Just to make a suggestion, if anyone does this, you probably don't want to make your alligator clips too close to each to reduce the resistance. It might be easier to just bunch multiple wires together so they parallel together to reduce the resistance - I say this because my load short-circuited when I placed the alligator clips about an inch from each other and underwater fireworks ensued.

 

[ZapPat]

I just tried the "nichrome in water" load, and think this is a very good solution for high power tests. One major advantage is that the reistance doesn't go up as the wire heats, which is an annoyance when using the wire in air. And the water multiplies by many times the continous power that can be dissipated by the same wire in air. It's also suprising to see how slowly the water heats up...

I would hope that the Nickel and chromium content of the wire will help it resist corrosion. Low salts content of the water would also help much for avoiding corrosion. I bet being red-hot in the air is worse for it yet than being cool in water, and these things are made to be red-hot so they must be pretty resistant to oxydation.

Now I just have to finish fiddling with the PID current loop algorithm in my PIC to turn this resistive load into a constant current load...

 

[swbluto]

I haven't checked your progress in the other thread, but are you planning on doing current control through switching means? I'd imagine that help to make sure that, well... nothing gets hot. :wink: (Which does sound counter-intuitive with all our experiences with "high power" and heat.)

Oh, it's best to place the wire near the bottom of the water, as the warm water naturally rises to the top. It's kind of fun, too, when I was discharging 15 amps * 50 volts = 750 watts into the water and I could see the water around the wire kind of "squiggling" and it was rising upwards. At about 1500 watts or so, I even saw bubbles instantaneously forming where it contacted with the water! But I was only directing the current along a short 4 inch strand of nichrome wire so the heat/distance ratio was pretty high. With enough wire, you shouldn't see bubbles all though that might be fun to watch!

At wikipedia, http://en.wikipedia.org/wiki/Thermal_co ... ity_values , it appears water's thermal conductivity of .6 is 24 times higher than air's thermal conductivity of .025. Like fan cooling, I can imagine you'd get better greater heat dissipation if the water was moving(Like having a water churner of some sort?), so I can imagine you can put some crazy loads on nichrome wire pretty cheaply.

 

[liveforphysics]

I like this idea a lot, and I just realized something.

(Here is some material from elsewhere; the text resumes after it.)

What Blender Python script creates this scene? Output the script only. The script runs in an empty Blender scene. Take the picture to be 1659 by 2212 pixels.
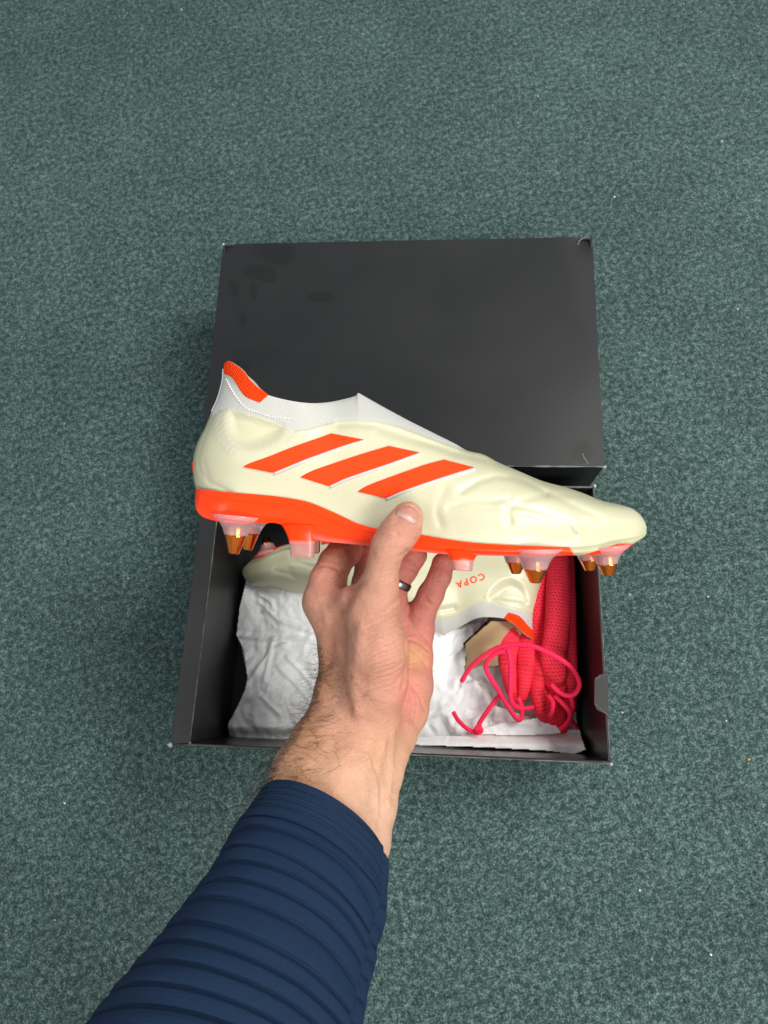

You can get a pretty darn accurate idea of the quanity of energy discharged from the cell if you perform this test in a well insulated water vessel, like a large plastic thermos, and correctly measure the quanity of water to begin with, measure the starting temp and the ending temp, find the deltaT (temp difference), and use the specific heat value of water (1 calorie/gram °C = 4.186 joule/gram °C), to calculate the energy that was added to the system. As long as it's well insulated, and the water doesn't reach boiling point, you could accurately measure the quanity of energy discharged from the cell.

You could make a compact and super cheap 100-10,000+w cell energy tester in this way.

 

[ZapPat]

I found something much better than nichrome (heating element wire) to use as a cheap and powerfull load. It's easy to find, very cheap, flexible and rusts much less than nichrome in water!

And it came from the dollar store! One very long roll of multi-purpose wire for 1$. It has a resistance of 0.25ohms per meter, and looks to be made from some tin alloy or similar. I first thought it was aluminum, but then I tried soldering and it took the solder no problem!

Anyways, I took a piece of wood and put a few screws in it, and then wrapped a 4 meter length of wire around the assembly. I doubled up the wire as to get about a 0.25ohm load. I used some 14 gauge silicone (or sil icone as the Chinese wire is marked - to avoid copyrights maybe?!) that is soldered to each end of the load wire.

View attachment DollarStore resistive load-on-a-stick.jpg

So I can now put my "load on a stick" in a bucket of water, and I have a 1000W+ load to play with! Make sure you immerse even the soldered silicone wire ends in the water or they'll be your weak point. Right now it's my 14gauge wires that are the weak point, since they become pretty warm at the 30amps I was testing this thing at so far.

swbluto: Yes I am using a switcher and my 48V20Ah PingV2 for these tests. The switcher is actually my prototype controller, of which I'm only using one phase for the moment (and cheapo ir3307's for now). I was using 80kHz as a switching frequency, but will test soon using 20kHz to see how much less heat will be generated. I've calculated that the switching losses are actually just over double the conduction losses right now at 80kHz, so it should run quite a bit cooler at 20kHz (but more ripple). BTW, I also have a 330uH coil at the controller's output (before the wire load), but no caps yet. I am aiming to turn this into a three phase rig soon which would let me test at pretty high currents with no additionnal ripple. What I find really cool with this is that a brushless controller can potentially become many tools with the right firmware, and sometimes a bit of additionnal hardware (output filter, resitive load, etc...). I've so far thought of: Brushed motor controller (high efficiency three phase), welder, battery/cell discharge tester. :lol:

 

[BatteryMooch]

Great news ZapPat! Thanks for the update. I'm looking forward to hearing more about the controller as it evolves.